The National Archives recently made new audio tapes public that suggest that President Nixon believe abortion was justified in some cases, according to The New York Times.
After the Supreme Court made abortion legal through Roe v. Wade in 1973, Nixon made no public statement.
Nixon worried that greater access to abortions would foster “permissiveness,” and said that “it breaks the family.” But he also saw a need for abortion in some cases, such as interracial pregnancies.
“There are times when an abortion is necessary. I know that. When you have a black and a white,” he told an aide, before adding: “Or a rape.”
The tapes also reveal political conversations with Charles Colson (now a CT columnist) and Billy Graham. In 2002, Graham apologized for earlier tapes.

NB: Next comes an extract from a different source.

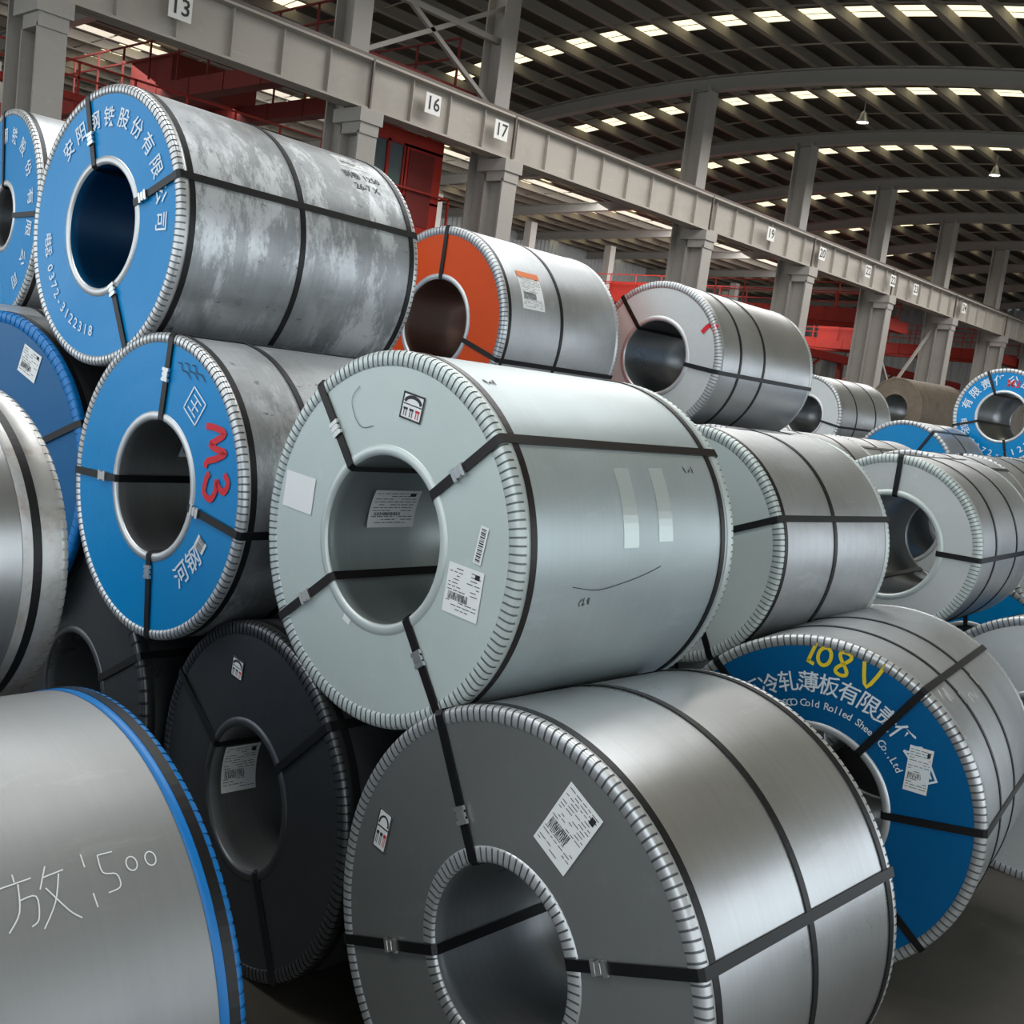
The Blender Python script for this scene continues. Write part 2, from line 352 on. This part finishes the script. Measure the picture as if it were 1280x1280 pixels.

Nixon talked about his views of anti-Semitism in America in a phone conversation with the evangelist Billy Graham.
Mr. Graham complained that Jewish-American leaders had denounced efforts to promote evangelical Christianity, like Campus Crusade, and Nixon and Graham agreed that the Jewish leaders risked bringing anti-Jewish sentiment to the surface.
“What I really think is deep down in this country, there is a lot of anti-Semitism, and all this is going to do is stir it up,” Nixon said. At another point he said, “It may be they have a death wish. You know that’s been the problem with our Jewish friends for centuries.”